Article details

Research area
Speech recognition

Proceedings of the Applied Human Factors and Ergonomics Conference, San Francisco, CA, USA


Jan Curin, Jan Kleindienst, Martin Labsky, Tomas Macek, Hoi Young, Ann Thyme-Gobbel, Lars König, Holger Quast, Christophe Couvreur

Dictating and editing short texts while driving


Although several existing in-car systems support dictation, there is none which would systematically address dictation and error correction for automotive environments. Dictation and correction systems available for desktop and mobile are not suitable for the car environment where safety is the crucial aspect.

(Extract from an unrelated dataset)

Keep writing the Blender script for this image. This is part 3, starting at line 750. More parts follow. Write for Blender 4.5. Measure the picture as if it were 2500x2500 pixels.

This paper presents a multimodal automotive dictation editor (codenamed ECOR), designed as a test bed for evaluation of numerous error correction techniques. Results are presented both for a standard use of the application as well as for the case when a particular type of correction is enforced. Reported results are obtained from native US-English speakers using the system while driving a standard lane-change-test (LCT) low fidelity car simulator. The dictation editor was tested in several modes including operations without any display, with a display showing the full edited text, and with limited view of just the “active” part of the dictated text. The measured results are compared to SMS dictation using a cell phone and to destination entry using a GPS unit.

The results indicate that the eyes-free version keeps the distraction level acceptable while achieving good task completion rate. Both multimodal versions caused more distraction than the eyes-free version and were comparable to the GPS entry task. By far, the cell phone texting task was the most distracting one. Text composition speed using dictation was faster than cell phone typing.